━━ Input records
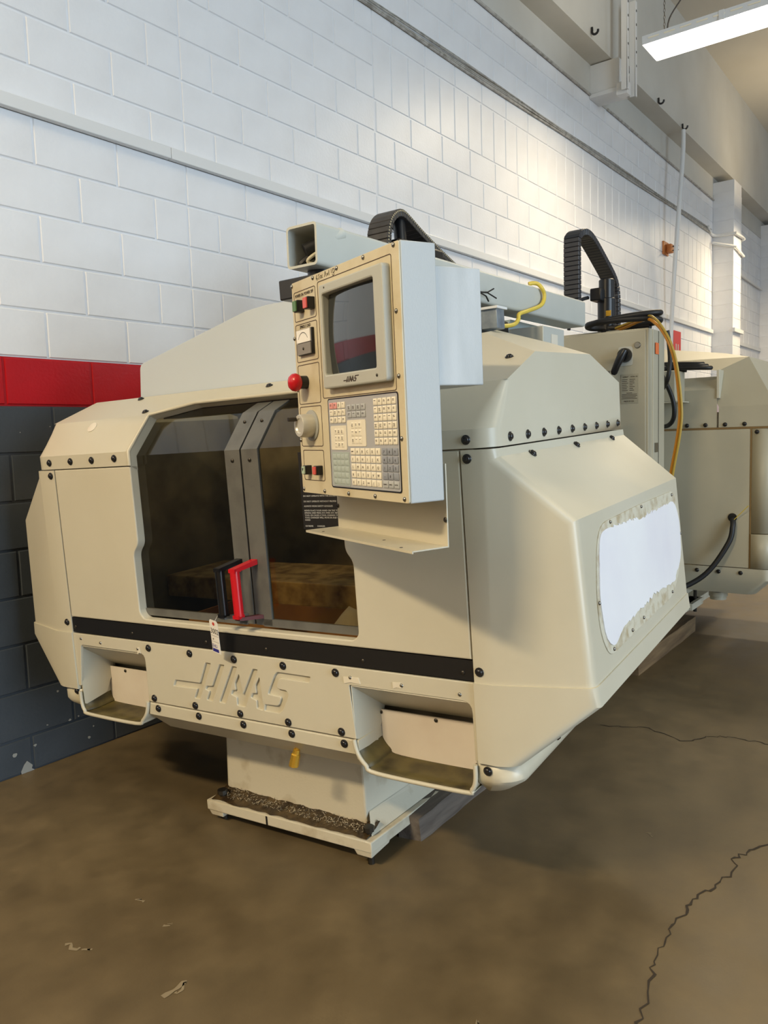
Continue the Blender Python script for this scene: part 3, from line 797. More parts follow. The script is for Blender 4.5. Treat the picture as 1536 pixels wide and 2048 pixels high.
# meter
MB().box((-.486, -.012, .358), (-.402, -.003, .424)).build('meter_body', BLACK, pend, smooth=20, bevel=.002)
pl_('meter_dial', [[(-.484, .390), (-.406, .390), (-.406, .422), (-.484, .422)]], .003, PAPER, -.0135)
pl_('meter_base', [[(-.484, .360), (-.406, .360), (-.406, .388), (-.484, .388)]], .004, mat('meter_grey', srgb(134, 130, 122), .4), -.013)
obj('screw', SCREW, pend, (-.446, -.0152, .374), (0, -1, 0)).scale = (.6, .6, .6)
arc = [(-.446 + .030 * math.cos(a), .384 + .030 * math.sin(a)) for a in [math.radians(30 + 12 * k) for k in range(11)]]
pl_('meter_scale', [arc + [(x, z + .0015) for x, z in reversed(arc)]], .0006, INK, -.0152)
# emergency stop and handwheel
MB().lathe([(.017, 0), (.017, .020), (.012, .022)], (-.463, -.003, .290), (0, -1, 0), 20).build('stop_collar', BLACK, pend)
MB().lathe([(.013, .018), (.021, .024), (.0235, .032), (.022, .040), (.016, .047), (.007, .050), (.0005, .0505)], (-.463, -.003, .290), (0, -1, 0), 24).build('emergency_stop', RED, pend, smooth=60)['label'] = 'red mushroom stop button'
MB().lathe([(.040, 0), (.040, .003), (.037, .004)], (-.443, -.004, .178), (0, -1, 0), 32).build('dial_ring', DIALM, pend)
MB().lathe([(.030, .003), (.030, .016), (.029, .036), (.0275, .038), (.020, .038), (.017, .0345), (.0005, .0345)], (-.443, -.004, .178), (0, -1, 0), 32).build('handwheel', KNOBM, pend)
MB().tube([(-.458, -.040, .196), (-.458, -.064, .196)], .0055, 10).build('wheel_peg', DARKSTEEL, pend)
# lettering
ms = [text('t', s, sz, None, False, (x, -.0046, z), PX, PZ, 'LEFT', .0002, .8) for s, sz, x, z in
      (('POWER ON', .0115, -.500, .508), ('POWER OFF', .0115, -.446, .508), ('SPINDLE LOAD', .0115, -.482, .428))]
for me in ms: me.materials.clear()
join('lettering', ms, TEXTDARK, pend)
hw = [[(-.372, .545), (-.376, .536), (-.371, .532), (-.368, .536), (-.374, .537)], [(-.358, .545), (-.364, .543), (-.358, .539), (-.363, .533)], [(-.353, .540), (-.349, .541), (-.353, .534), (-.347, .534)], [(-.343, .541), (-.346, .535), (-.341, .534)],
      [(-.332, .533), (-.327, .546), (-.322, .533)], [(-.318, .540), (-.316, .534), (-.312, .540)], [(-.308, .545), (-.308, .533)], [(-.296, .545), (-.296, .536)], [(-.290, .544), (-.285, .545), (-.289, .538), (-.284, .536), (-.290, .535)], [(-.282, .544), (-.277, .540), (-.283, .535)], [(-.292, .533), (-.288, .528), (-.282, .531), (-.286, .535)]]
mb = MB()
for stroke in hw: mb.tube([(x, -.0044, z) for x, z in stroke], .0007, 4)
mb.build('handwriting', INK, pend)
# keypad
pl_('keypad_panel', [rrect(-.345, .0245, -.0275, .2385, .006, 3), ], .002, KEYPANEL, -.0046, .0005)
pl_('keypad_frame', [rrect(-.3475, .022, -.025, .241, .007, 3), rrect(-.3445, .025, -.028, .238, .005, 3)], .0012, BLACK, -.0050)
U = lambda u: -.3445 + u * .3165
W_ = lambda v: .238 - v * .213
pl_('keypad_field', [rrect(U(.025), W_(.575), U(.275), W_(.30), .004, 3)], .0012, KEYCREAM, -.0060); pl_('keypad_field', [rrect(U(.29), W_(.535), U(.565), W_(.245), .004, 3)], .0012, KEYCREAM, -.0060)
pl_('keypad_field', [rrect(U(.025), W_(.985), U(.30), W_(.60), .003, 3)], .0012, KEYTEAL, -.0060)
kc = {}
legend = []


def keys(u0, v0, u1, v1, nc, nr, m, letters=None, blank=False, skip=(), gap=.0012, mats=None):
    cw = (u1 - u0) * .3165 / nc; ch = (v1 - v0) * .213 / nr
    for j in range(nr):
        for i in range(nc):
            if (i, j) in skip: continue
            mm = (mats or {}).get((i, j), m)
            key = (round(cw, 4), round(ch, 4), mm.name)
            if key not in kc:
                kw, kh = cw / 2 - gap, ch / 2 - gap
                kb = MB()
                a = rrect(-kw, -kh, kw, kh, .0015, 2); b2 = rrect(-kw + .0022, -kh + .0022, kw - .0022, kh - .0022, .0012, 2); nn = len(a)
                kb.add([(x, 0, z) for x, z in a] + [(x, -.0016, z) for x, z in a] + [(x, -.0026, z) for x, z in b2], [(q, (q + 1) % nn, (q + 1) % nn + nn, q + nn) for q in range(nn)] + [(q + nn, (q + 1) % nn + nn, (q + 1) % nn + 2 * nn, q + 2 * nn) for q in range(nn)] + [tuple(range(2 * nn, 3 * nn))])
                kc[key] = kb.mesh('key', mm, smooth=40)
            x = U(u0) + (i + .5) * cw; z = W_(v0) - (j + .5) * ch
            obj('key', kc[key], pend, (x, -.0054, z))
            if letters and letters[j][i]:
                s = letters[j][i]; me = text('t', s, .0085 if len(s) == 1 else .0042, None, False, (x, -.0082, z - (.003 if len(s) == 1 else .0015)), PX, PZ, 'CENTER', .0002); me.materials.clear(); legend.append(me)
            elif not blank:
                lb = MB()
                for q in range(random.choice((1, 2, 2, 3))): lb.box((x - cw * .22 * random.uniform(.6, 1), -.0083, z + .0022 - q * .0026), (x + cw * .22 * random.uniform(.6, 1), -.0079, z + .0034 - q * .0026))
                legend.append(lb.mesh('t', None, smooth=0))


keys(.685, .03, .99, .525, 5, 6, KEYCREAM)
keys(.325, .55, .76, .975, 6, 5, KEYCREAM, [list(['SHIFT']) + list('ABCDE'), list('FGHIJK'), list('LMNOPQ'), list('RSTUVW'), ['X', 'Y', 'Z', 'EOB', '(', ')']])
keys(.775, .55, .99, .975, 3, 5, KEYGREY, [list('789'), list('456'), list('123'), list('-0.'), ['CANCEL', 'SPACE', 'ENTER']], mats={(i, j): KEYDARK for i in range(3) for j in range(4)})
keys(.04, .62, .29, .975, 4, 5, KEYTEAL, blank=True)
keys(.085, .33, .235, .555, 3, 3, KEYCREAM); keys(.35, .262, .51, .515, 3, 3, KEYCREAM)
keys(.02, .03, .275, .275, 4, 3, KEYCREAM, mats={(0, 0): KEYRED, (1, 0): KEYRED})
keys(.30, .07, .575, .225, 4, 2, KEYGREY)
join('key_legends', legend, TEXTDARK, pend)['kind'] = 'stuff'
# shelf hung under the pendant
sh = MB(); sh.box((-.52, .099, -.105), (-.008, .102, .08)); sh.box((-.53, .005, -.107), (-.008, .102, -.104)); sh.box((-.53, .003, -.110), (-.008, .006, -.104))
sh.build('pendant_shelf', PAINT, pend, smooth=0)
for x in (-.515, -.012): obj('screw', SCREW, pend, (x, .098, -.045), (0, -1, 0))
for x, y in ((-.46, .02), (-.07, .015), (-.20, .05)): MB().lathe([(.004, 0), (.004, .0006), (.0005, .0006)], (x, y, -.104), (0, 0, 1), 10).build('shelf_hole', BLACK, pend)

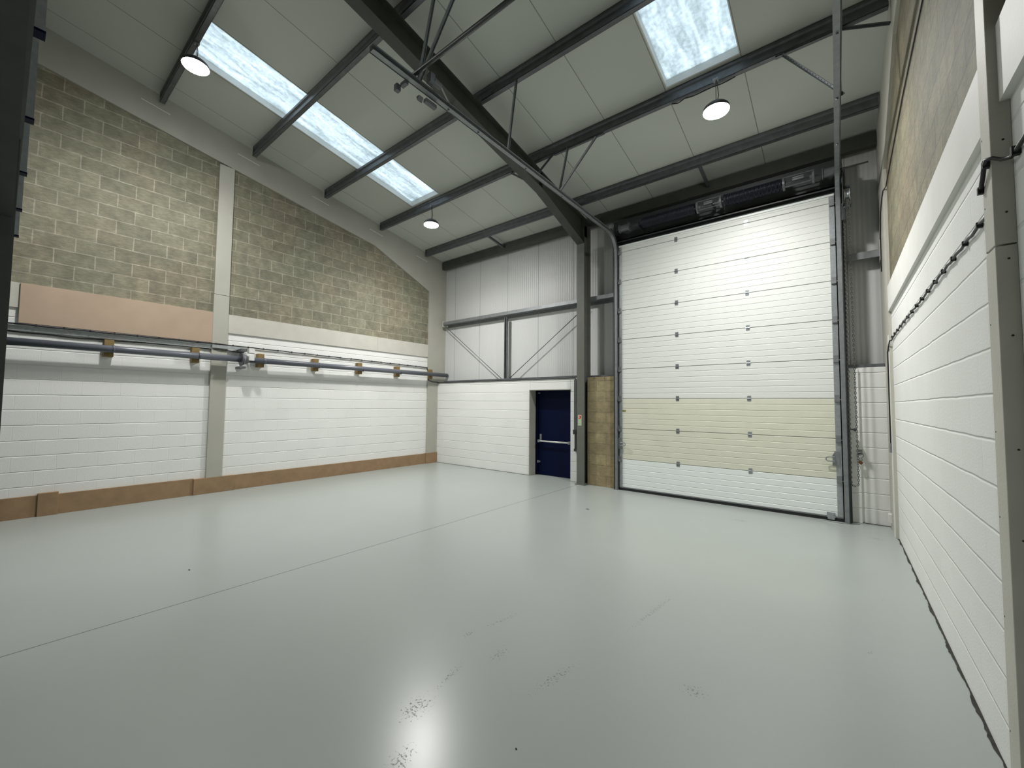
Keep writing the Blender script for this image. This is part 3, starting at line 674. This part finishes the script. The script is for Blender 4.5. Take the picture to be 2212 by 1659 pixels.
# chain hoist
t = thing('chain_hoist', 'chain hoist with long hanging chain loop right of the big door', 'chain hoist', (.17, 7.55, 4.7))
b = MB(); b.box(.125, .135, 7.46, 7.74, 4.58, 5.0); b.box(.215, .222, 7.50, 7.64, 4.58, 4.90); b.box(.135, .22, 7.52, 7.56, 4.84, 4.87); b.box(.115, .16, 7.6, 7.74, 4.4, 4.65)
b.build('housing', M['darkst'], t, bevel=.003)
b = MB(); b.tube([(.14, 7.56, 4.74), (.15, 7.56, 4.74), (.165, 7.56, 4.74), (.195, 7.56, 4.74), (.205, 7.56, 4.74), (.215, 7.56, 4.74)], [.085, .085, .05, .05, .085, .085], 20); b.build('chain_wheel', M['galvl'], t, smooth=True)
b = MB(); b.tube([(.13, 7.50, SZ), (.13, 7.53, 4.95), (.145, 7.55, 4.85)], .012, 8); b.tube([(.11, 7.5, SZ), (.42, 7.5, SZ)], .011, 8); b.build('input_shaft', M['darkst'], t)
b = MB(); b.tube([(.17, 7.56, 4.62), (.17, 7.56, 4.56)], .035, 12); b.build('chain_guide', M['galv'], t)
def chain_path(s):
    """two strands joined at the bottom"""
    ztop, zb = 4.6, .60
    L1 = ztop - zb
    if s < L1: u = s / L1; return Vector((.128 + .022 * math.sin(PI * min(1, u)) * 0 + .012 * (1 - u), 7.56, ztop - s))
    if s < L1 + .16:
        a = (s - L1) / .16 * PI; return Vector((.168 - .04 * math.cos(a), 7.56, zb - .05 * math.sin(a)))
    s2 = s - L1 - .16; u = s2 / L1; return Vector((.208 - .018 * u, 7.56, zb + s2))
b = MB(); tot = 4.0 * 2 + .16; pitch = .034; k = 0; s = 0
while s < tot - pitch:
    p = chain_path(s); q = chain_path(s + pitch); dv = (q - p).normalized(); c = (p + q) / 2
    w = Vector((1, 0, 0)) if k % 2 else Vector((0, 1, 0)); w = (w - dv * w.dot(dv)).normalized()
    ring = []
    for j in range(8):
        a = 2 * PI * j / 8; ring.append(c + dv * math.cos(a) * .021 + w * math.sin(a) * .010)
    b.tube(ring, .0036, 4, closed=True); s += pitch; k += 1
b.build('chain', M['chain'], t)
b = MB(); b.box(.13, .185, 7.60, 7.70, 1.335, 1.35); b.box(.17, .20, 7.58, 7.61, 1.32, 1.36); b.build('chain_keeper', M['darkst'], t)

t = thing('padlock', 'small brown padlock on a grey ring hook, right of the hanging chain', 'padlock', (.24, 7.74, .9))
b = MB(); b.box(.215, .265, 7.775, 7.785, .98, 1.05); b.tube([(.24, 7.775, 1.01), (.24, 7.72, 1.01)], .008, 8)
ring = [(.24 + .035 * math.cos(a), 7.745, .975 + .04 * math.sin(a)) for a in [2 * PI * i / 16 for i in range(16)]]
b.tube(ring, .007, 8, closed=True); b.build('ring_hook', M['galv'], t, smooth=True)
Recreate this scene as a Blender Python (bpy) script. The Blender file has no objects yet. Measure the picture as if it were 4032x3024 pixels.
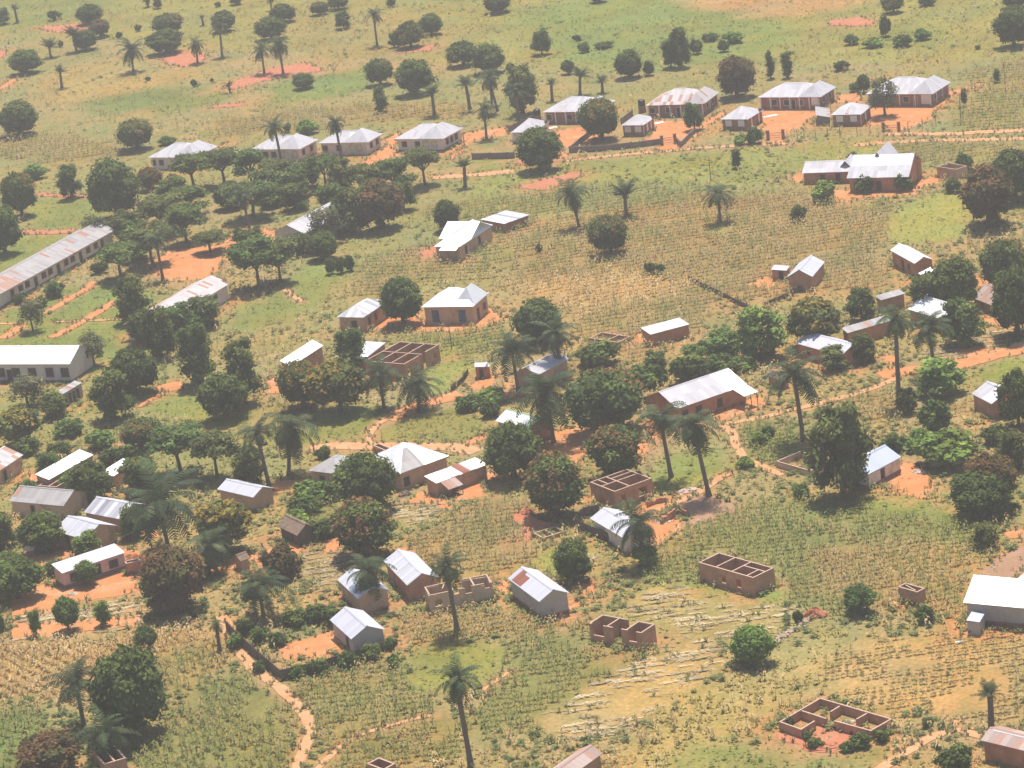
import bpy, math, random
import numpy as np
from mathutils import Matrix, Vector
R = math.radians
rng = np.random.default_rng(7)
random.seed(7)
SC = bpy.context.scene
COL = SC.collection

# ------------------------------------------------------------ camera, sky, sun
CAM_H, FOC, PITCH, ROLL = 140.0, 11000.0, R(18.0), R(-7.5)      # FOC in photo pixels (4032 wide)
cd = bpy.data.cameras.new('camera'); cam = bpy.data.objects.new('camera', cd); COL.objects.link(cam)
cd.sensor_width = 36.0; cd.lens = 36.0*FOC/4032; cd.clip_start = 1.0; cd.clip_end = 20000
_c, _s = math.cos(ROLL), math.sin(ROLL); _cp, _sp = math.cos(PITCH), math.sin(PITCH)
right = Vector((_c, _s*_sp, _s*_cp)); up = Vector((-_s, _c*_sp, _c*_cp)); back = Vector((0, -_cp, _sp))
M = Matrix((right, up, back)).transposed().to_4x4(); M.translation = (0, 0, CAM_H)
cam.matrix_world = M
SC.camera = cam

SUN_V = Vector((0.10, 0.37, 1.0)).normalized()                  # from the ground towards the sun
W = bpy.data.worlds.new("World"); SC.world = W; W.use_nodes = True
nt = W.node_tree; bg = nt.nodes['Background']
sky = nt.nodes.new('ShaderNodeTexSky'); sky.sky_type = 'NISHITA'; sky.sun_disc = False
sky.sun_elevation = math.asin(SUN_V.z); sky.sun_rotation = math.atan2(SUN_V.x, SUN_V.y)
sky.altitude = 1100; sky.dust_density = 2.0
nt.links.new(sky.outputs[0], bg.inputs[0]); bg.inputs[1].default_value = 0.115
sl = bpy.data.lights.new('sun', 'SUN'); sl.energy = 4.7; sl.angle = R(0.53); sl.color = (1.0, 0.915, 0.79)
so = bpy.data.objects.new('sun', sl); COL.objects.link(so)
so.rotation_euler = SUN_V.to_track_quat('Z', 'Y').to_euler(); so.location = (0, 300, 300)
SC.view_settings.view_transform = 'Standard'; SC.view_settings.look = 'None'
SC.view_settings.exposure = 0.32; SC.view_settings.gamma = 1.0
SC.cycles.max_bounces = 6; SC.cycles.volume_bounces = 0; SC.cycles.transparent_max_bounces = 4
SC.cycles.use_denoising = True

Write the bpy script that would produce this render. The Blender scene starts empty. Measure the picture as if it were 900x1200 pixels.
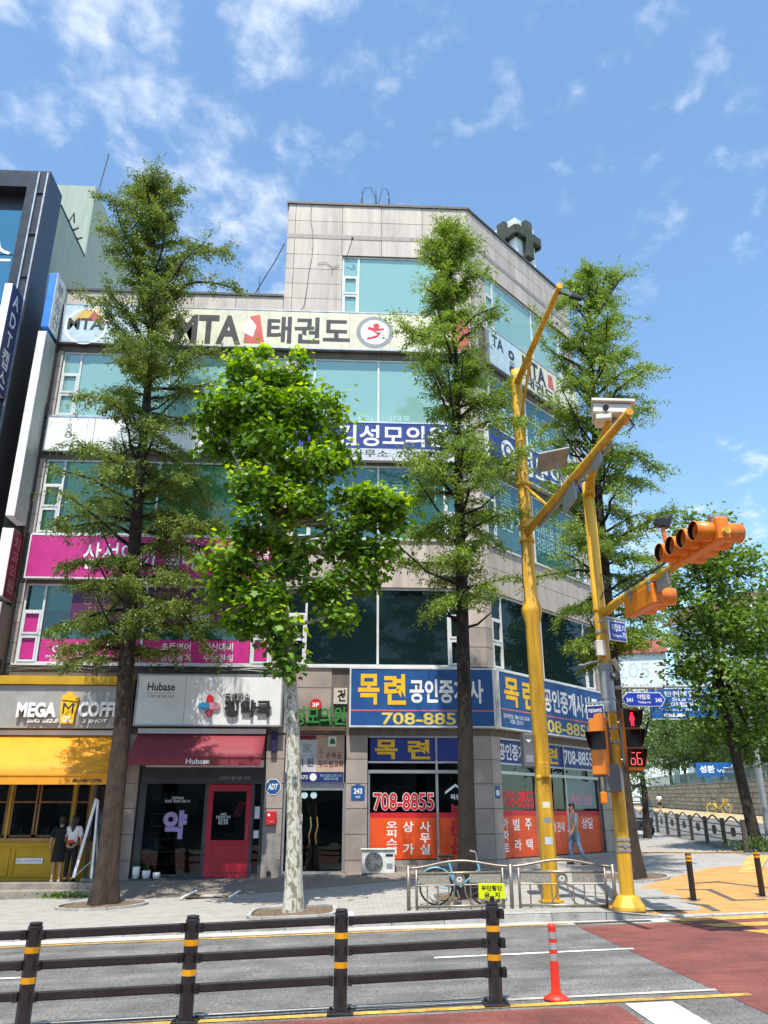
import bpy, math, random
import numpy as np
from mathutils import Vector, Matrix

S = bpy.context.scene
COL = S.collection
rnd = random.Random(11)
NR = np.random.default_rng(5)
R = math.radians

# ------------------------------------------------------------------ camera
cam_d = bpy.data.cameras.new('camera')
cam = bpy.data.objects.new('camera', cam_d); COL.objects.link(cam)
cam_d.sensor_fit = 'VERTICAL'; cam_d.sensor_height = 36.0; cam_d.lens = 936 / 1200 * 36.0
cam_d.clip_start = 0.1; cam_d.clip_end = 3000
cam.location = (0, 0, 2.0)
cam.rotation_euler = (R(90) + math.atan(355 / 936), 0.0, R(-2.9))
S.camera = cam

# ------------------------------------------------------------------ sky, sun, exposure
SUN_EL, SUN_AZ = 67.0, 10.0            # sun behind the camera, a touch to the left
to_sun = Vector((-math.sin(R(SUN_AZ)) * math.cos(R(SUN_EL)), -math.cos(R(SUN_AZ)) * math.cos(R(SUN_EL)), math.sin(R(SUN_EL))))
W = bpy.data.worlds.new('World'); S.world = W; W.use_nodes = True
wn, wl = W.node_tree.nodes, W.node_tree.links
wn.clear()
wo = wn.new('ShaderNodeOutputWorld'); wb = wn.new('ShaderNodeBackground'); wb.inputs[1].default_value = 0.15
sky = wn.new('ShaderNodeTexSky'); sky.sky_type = 'NISHITA'; sky.sun_disc = False
sky.sun_elevation = R(SUN_EL); sky.sun_rotation = R(180 + SUN_AZ); sky.altitude = 60
sky.air_density = 1.0; sky.dust_density = 0.6; sky.ozone_density = 1.2
tc = wn.new('ShaderNodeTexCoord'); sx = wn.new('ShaderNodeSeparateXYZ')
wl.new(tc.outputs['Generated'], sx.inputs[0])
def wmath(op, a, b=None, c=None):
    n = wn.new('ShaderNodeMath'); n.operation = op
    for i, q in enumerate((a, b, c)):
        if q is None: continue
        if hasattr(q, 'links'): wl.new(q, n.inputs[i])
        else: n.inputs[i].default_value = q
    return n.outputs[0]
zc = wmath('ADD', wmath('MAXIMUM', sx.outputs[2], 0.0), 0.12)
cv = wn.new('ShaderNodeCombineXYZ')
wl.new(wmath('DIVIDE', sx.outputs[0], zc), cv.inputs[0]); wl.new(wmath('DIVIDE', sx.outputs[1], zc), cv.inputs[1])
mp = wn.new('ShaderNodeMapping'); mp.inputs['Location'].default_value = (0.52, 0.62, 0.4); mp.inputs['Rotation'].default_value = (0, 0, R(-25)); mp.inputs['Scale'].default_value = (1.15, 1.0, 1)
wl.new(cv.outputs[0], mp.inputs[0])
def wnoise(scale, detail, rough, dist):
    n = wn.new('ShaderNodeTexNoise'); n.inputs['Scale'].default_value = scale; n.inputs['Detail'].default_value = detail
    n.inputs['Roughness'].default_value = rough; n.inputs['Distortion'].default_value = dist
    wl.new(mp.outputs[0], n.inputs['Vector']); return n.outputs[0]
big, fine = wnoise(1.5, 3, .5, .15), wnoise(12.0, 8, .58, .12)
cov = wmath('ADD', wmath('MULTIPLY', big, 1.0), wmath('MULTIPLY', fine, 0.95))
ramp = wn.new('ShaderNodeMapRange'); ramp.interpolation_type = 'SMOOTHSTEP'
wl.new(cov, ramp.inputs[0]); ramp.inputs[1].default_value = 0.965; ramp.inputs[2].default_value = 1.40; ramp.inputs[4].default_value = 0.8
hz = wn.new('ShaderNodeMapRange'); wl.new(sx.outputs[2], hz.inputs[0]); hz.inputs[1].default_value = 0.02; hz.inputs[2].default_value = 0.3
cfac = wmath('MULTIPLY', ramp.outputs[0], hz.outputs[0])
cm = wn.new('ShaderNodeMix'); cm.data_type = 'RGBA'
tint = wn.new('ShaderNodeVectorMath'); tint.operation = 'MULTIPLY'; wl.new(sky.outputs[0], tint.inputs[0]); tint.inputs[1].default_value = (1.13, 1.32, 1.33)
wl.new(cfac, cm.inputs[0]); wl.new(tint.outputs[0], cm.inputs[6]); cm.inputs[7].default_value = (5.6, 5.9, 6.4, 1)
wl.new(cm.outputs[2], wb.inputs[0]); wl.new(wb.outputs[0], wo.inputs[0])

sun_d = bpy.data.lights.new('sun', 'SUN'); sun_d.energy = 4.7; sun_d.angle = R(0.53); sun_d.color = (1.0, 0.945, 0.86)
sun = bpy.data.objects.new('sun', sun_d); COL.objects.link(sun)
sun.location = (0, 0, 60); sun.rotation_euler = (-to_sun).to_track_quat('-Z', 'Y').to_euler()
S.view_settings.view_transform = 'Standard'; S.view_settings.look = 'None'
S.view_settings.exposure = 0.52; S.view_settings.gamma = 1.0; S.view_settings.use_curve_mapping = False
S.render.engine = 'CYCLES'
S.cycles.max_bounces = 6; S.cycles.transparent_max_bounces = 12; S.cycles.caustics_reflective = False; S.cycles.caustics_refractive = False
S.cycles.use_denoising = True

# ------------------------------------------------------------------ helpers
def lin(h):
    if isinstance(h, str):
        h = h.lstrip('#'); h = tuple(int(h[i:i + 2], 16) / 255 for i in (0, 2, 4))
    return tuple((c / 12.92 if c <= .04045 else ((c + .055) / 1.055) ** 2.4) for c in h) + (1.0,)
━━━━
## What to do
Gather every line from the listing above in which "Blender" appears, and copy those lines.

## Result of this task
Continue the Blender Python script for this scene: part 3, from line 797. More parts follow. The script is for Blender 4.5. Treat the picture as 1536 pixels wide and 2048 pixels high.
Keep writing the Blender script for this image. This is part 3, starting at line 674. This part finishes the script. The script is for Blender 4.5. Take the picture to be 2212 by 1659 pixels.
Recreate this scene as a Blender Python (bpy) script. The Blender file has no objects yet. Measure the picture as if it were 4032x3024 pixels.
Write the bpy script that would produce this render. The Blender scene starts empty. Measure the picture as if it were 900x1200 pixels.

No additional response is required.